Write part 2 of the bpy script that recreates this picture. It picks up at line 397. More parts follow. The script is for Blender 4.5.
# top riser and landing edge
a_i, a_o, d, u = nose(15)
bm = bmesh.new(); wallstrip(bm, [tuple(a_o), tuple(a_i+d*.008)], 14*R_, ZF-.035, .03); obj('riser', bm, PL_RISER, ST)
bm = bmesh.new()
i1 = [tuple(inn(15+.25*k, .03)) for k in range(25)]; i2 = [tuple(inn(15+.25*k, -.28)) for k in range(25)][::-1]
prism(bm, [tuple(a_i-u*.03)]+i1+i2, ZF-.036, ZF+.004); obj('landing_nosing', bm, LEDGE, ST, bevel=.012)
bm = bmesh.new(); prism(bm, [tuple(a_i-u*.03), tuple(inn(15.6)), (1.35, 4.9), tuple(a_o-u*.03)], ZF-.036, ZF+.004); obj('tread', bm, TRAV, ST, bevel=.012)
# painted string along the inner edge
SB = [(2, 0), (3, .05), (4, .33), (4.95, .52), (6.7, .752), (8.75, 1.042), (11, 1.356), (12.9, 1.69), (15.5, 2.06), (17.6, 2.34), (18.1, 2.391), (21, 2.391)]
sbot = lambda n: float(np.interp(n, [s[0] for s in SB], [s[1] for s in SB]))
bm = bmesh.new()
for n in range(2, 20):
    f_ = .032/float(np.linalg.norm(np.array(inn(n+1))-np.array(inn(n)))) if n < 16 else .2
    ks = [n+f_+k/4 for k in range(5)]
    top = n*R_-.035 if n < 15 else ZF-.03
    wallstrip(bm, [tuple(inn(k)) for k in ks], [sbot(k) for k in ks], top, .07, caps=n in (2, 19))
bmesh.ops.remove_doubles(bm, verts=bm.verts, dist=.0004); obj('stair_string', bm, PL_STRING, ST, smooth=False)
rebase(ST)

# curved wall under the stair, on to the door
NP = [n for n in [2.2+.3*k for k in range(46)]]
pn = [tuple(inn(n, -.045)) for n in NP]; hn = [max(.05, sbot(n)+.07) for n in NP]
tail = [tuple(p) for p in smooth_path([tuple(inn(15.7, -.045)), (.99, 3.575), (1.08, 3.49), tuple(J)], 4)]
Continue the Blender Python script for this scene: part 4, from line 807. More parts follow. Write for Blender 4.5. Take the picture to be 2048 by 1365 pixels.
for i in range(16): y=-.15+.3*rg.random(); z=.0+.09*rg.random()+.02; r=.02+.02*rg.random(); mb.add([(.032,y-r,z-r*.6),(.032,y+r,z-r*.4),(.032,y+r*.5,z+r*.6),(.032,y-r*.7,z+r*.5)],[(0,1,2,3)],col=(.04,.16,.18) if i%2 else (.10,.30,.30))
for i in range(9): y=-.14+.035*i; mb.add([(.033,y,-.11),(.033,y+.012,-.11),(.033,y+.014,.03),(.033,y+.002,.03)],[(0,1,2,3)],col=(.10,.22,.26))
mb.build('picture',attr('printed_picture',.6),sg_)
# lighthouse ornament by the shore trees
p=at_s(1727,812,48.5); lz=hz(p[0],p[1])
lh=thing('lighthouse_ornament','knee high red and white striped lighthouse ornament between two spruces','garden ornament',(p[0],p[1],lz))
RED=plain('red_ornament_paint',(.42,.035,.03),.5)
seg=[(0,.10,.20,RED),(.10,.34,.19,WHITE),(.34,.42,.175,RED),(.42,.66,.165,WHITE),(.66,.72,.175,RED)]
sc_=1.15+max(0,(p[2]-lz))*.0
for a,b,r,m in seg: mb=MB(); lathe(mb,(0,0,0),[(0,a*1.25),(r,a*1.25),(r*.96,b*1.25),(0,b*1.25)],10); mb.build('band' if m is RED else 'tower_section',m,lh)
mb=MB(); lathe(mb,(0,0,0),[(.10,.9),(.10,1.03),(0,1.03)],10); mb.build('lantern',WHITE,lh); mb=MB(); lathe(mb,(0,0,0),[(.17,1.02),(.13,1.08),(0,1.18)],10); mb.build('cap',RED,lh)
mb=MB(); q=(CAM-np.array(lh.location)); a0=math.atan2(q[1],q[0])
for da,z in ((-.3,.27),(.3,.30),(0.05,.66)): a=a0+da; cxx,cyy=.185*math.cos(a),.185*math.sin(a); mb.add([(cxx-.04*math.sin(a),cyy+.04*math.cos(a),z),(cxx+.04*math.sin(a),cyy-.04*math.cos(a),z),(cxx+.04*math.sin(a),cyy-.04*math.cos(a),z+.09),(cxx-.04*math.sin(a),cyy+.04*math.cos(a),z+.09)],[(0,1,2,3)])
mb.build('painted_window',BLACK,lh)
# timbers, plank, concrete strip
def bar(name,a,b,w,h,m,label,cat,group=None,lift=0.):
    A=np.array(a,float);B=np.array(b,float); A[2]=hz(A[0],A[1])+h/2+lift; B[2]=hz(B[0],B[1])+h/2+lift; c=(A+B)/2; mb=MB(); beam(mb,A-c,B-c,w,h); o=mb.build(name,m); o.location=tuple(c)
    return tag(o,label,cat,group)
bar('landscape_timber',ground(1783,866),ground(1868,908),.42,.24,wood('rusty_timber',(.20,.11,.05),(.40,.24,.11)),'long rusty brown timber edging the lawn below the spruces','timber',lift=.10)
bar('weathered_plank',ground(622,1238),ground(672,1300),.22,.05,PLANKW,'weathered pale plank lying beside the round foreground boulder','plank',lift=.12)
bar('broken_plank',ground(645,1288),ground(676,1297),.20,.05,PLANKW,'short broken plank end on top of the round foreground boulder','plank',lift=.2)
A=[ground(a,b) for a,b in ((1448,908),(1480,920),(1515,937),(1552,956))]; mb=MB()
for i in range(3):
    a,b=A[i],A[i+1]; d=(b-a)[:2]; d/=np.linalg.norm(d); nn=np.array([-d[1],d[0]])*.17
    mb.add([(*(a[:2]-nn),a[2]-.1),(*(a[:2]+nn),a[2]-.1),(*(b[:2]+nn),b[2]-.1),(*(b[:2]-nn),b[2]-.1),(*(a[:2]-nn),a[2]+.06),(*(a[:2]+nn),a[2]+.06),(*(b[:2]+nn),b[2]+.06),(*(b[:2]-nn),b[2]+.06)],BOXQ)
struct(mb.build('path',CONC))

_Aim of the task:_
Please output the complete data exactly.

_Solution:_
Write part 2 of the bpy script that recreates this picture. It picks up at line 397. More parts follow. The script is for Blender 4.5.
# top riser and landing edge
a_i, a_o, d, u = nose(15)
bm = bmesh.new(); wallstrip(bm, [tuple(a_o), tuple(a_i+d*.008)], 14*R_, ZF-.035, .03); obj('riser', bm, PL_RISER, ST)
bm = bmesh.new()
i1 = [tuple(inn(15+.25*k, .03)) for k in range(25)]; i2 = [tuple(inn(15+.25*k, -.28)) for k in range(25)][::-1]
prism(bm, [tuple(a_i-u*.03)]+i1+i2, ZF-.036, ZF+.004); obj('landing_nosing', bm, LEDGE, ST, bevel=.012)
bm = bmesh.new(); prism(bm, [tuple(a_i-u*.03), tuple(inn(15.6)), (1.35, 4.9), tuple(a_o-u*.03)], ZF-.036, ZF+.004); obj('tread', bm, TRAV, ST, bevel=.012)
# painted string along the inner edge
SB = [(2, 0), (3, .05), (4, .33), (4.95, .52), (6.7, .752), (8.75, 1.042), (11, 1.356), (12.9, 1.69), (15.5, 2.06), (17.6, 2.34), (18.1, 2.391), (21, 2.391)]
sbot = lambda n: float(np.interp(n, [s[0] for s in SB], [s[1] for s in SB]))
bm = bmesh.new()
for n in range(2, 20):
    f_ = .032/float(np.linalg.norm(np.array(inn(n+1))-np.array(inn(n)))) if n < 16 else .2
    ks = [n+f_+k/4 for k in range(5)]
    top = n*R_-.035 if n < 15 else ZF-.03
    wallstrip(bm, [tuple(inn(k)) for k in ks], [sbot(k) for k in ks], top, .07, caps=n in (2, 19))
bmesh.ops.remove_doubles(bm, verts=bm.verts, dist=.0004); obj('stair_string', bm, PL_STRING, ST, smooth=False)
rebase(ST)

# curved wall under the stair, on to the door
NP = [n for n in [2.2+.3*k for k in range(46)]]
pn = [tuple(inn(n, -.045)) for n in NP]; hn = [max(.05, sbot(n)+.07) for n in NP]
tail = [tuple(p) for p in smooth_path([tuple(inn(15.7, -.045)), (.99, 3.575), (1.08, 3.49), tuple(J)], 4)]
Continue the Blender Python script for this scene: part 4, from line 807. More parts follow. Write for Blender 4.5. Take the picture to be 2048 by 1365 pixels.
for i in range(16): y=-.15+.3*rg.random(); z=.0+.09*rg.random()+.02; r=.02+.02*rg.random(); mb.add([(.032,y-r,z-r*.6),(.032,y+r,z-r*.4),(.032,y+r*.5,z+r*.6),(.032,y-r*.7,z+r*.5)],[(0,1,2,3)],col=(.04,.16,.18) if i%2 else (.10,.30,.30))
for i in range(9): y=-.14+.035*i; mb.add([(.033,y,-.11),(.033,y+.012,-.11),(.033,y+.014,.03),(.033,y+.002,.03)],[(0,1,2,3)],col=(.10,.22,.26))
mb.build('picture',attr('printed_picture',.6),sg_)
# lighthouse ornament by the shore trees
p=at_s(1727,812,48.5); lz=hz(p[0],p[1])
lh=thing('lighthouse_ornament','knee high red and white striped lighthouse ornament between two spruces','garden ornament',(p[0],p[1],lz))
RED=plain('red_ornament_paint',(.42,.035,.03),.5)
seg=[(0,.10,.20,RED),(.10,.34,.19,WHITE),(.34,.42,.175,RED),(.42,.66,.165,WHITE),(.66,.72,.175,RED)]
sc_=1.15+max(0,(p[2]-lz))*.0
for a,b,r,m in seg: mb=MB(); lathe(mb,(0,0,0),[(0,a*1.25),(r,a*1.25),(r*.96,b*1.25),(0,b*1.25)],10); mb.build('band' if m is RED else 'tower_section',m,lh)
mb=MB(); lathe(mb,(0,0,0),[(.10,.9),(.10,1.03),(0,1.03)],10); mb.build('lantern',WHITE,lh); mb=MB(); lathe(mb,(0,0,0),[(.17,1.02),(.13,1.08),(0,1.18)],10); mb.build('cap',RED,lh)
mb=MB(); q=(CAM-np.array(lh.location)); a0=math.atan2(q[1],q[0])
for da,z in ((-.3,.27),(.3,.30),(0.05,.66)): a=a0+da; cxx,cyy=.185*math.cos(a),.185*math.sin(a); mb.add([(cxx-.04*math.sin(a),cyy+.04*math.cos(a),z),(cxx+.04*math.sin(a),cyy-.04*math.cos(a),z),(cxx+.04*math.sin(a),cyy-.04*math.cos(a),z+.09),(cxx-.04*math.sin(a),cyy+.04*math.cos(a),z+.09)],[(0,1,2,3)])
mb.build('painted_window',BLACK,lh)
# timbers, plank, concrete strip
def bar(name,a,b,w,h,m,label,cat,group=None,lift=0.):
    A=np.array(a,float);B=np.array(b,float); A[2]=hz(A[0],A[1])+h/2+lift; B[2]=hz(B[0],B[1])+h/2+lift; c=(A+B)/2; mb=MB(); beam(mb,A-c,B-c,w,h); o=mb.build(name,m); o.location=tuple(c)
    return tag(o,label,cat,group)
bar('landscape_timber',ground(1783,866),ground(1868,908),.42,.24,wood('rusty_timber',(.20,.11,.05),(.40,.24,.11)),'long rusty brown timber edging the lawn below the spruces','timber',lift=.10)
bar('weathered_plank',ground(622,1238),ground(672,1300),.22,.05,PLANKW,'weathered pale plank lying beside the round foreground boulder','plank',lift=.12)
bar('broken_plank',ground(645,1288),ground(676,1297),.20,.05,PLANKW,'short broken plank end on top of the round foreground boulder','plank',lift=.2)
A=[ground(a,b) for a,b in ((1448,908),(1480,920),(1515,937),(1552,956))]; mb=MB()
for i in range(3):
    a,b=A[i],A[i+1]; d=(b-a)[:2]; d/=np.linalg.norm(d); nn=np.array([-d[1],d[0]])*.17
    mb.add([(*(a[:2]-nn),a[2]-.1),(*(a[:2]+nn),a[2]-.1),(*(b[:2]+nn),b[2]-.1),(*(b[:2]-nn),b[2]-.1),(*(a[:2]-nn),a[2]+.06),(*(a[:2]+nn),a[2]+.06),(*(b[:2]+nn),b[2]+.06),(*(b[:2]-nn),b[2]+.06)],BOXQ)
struct(mb.build('path',CONC))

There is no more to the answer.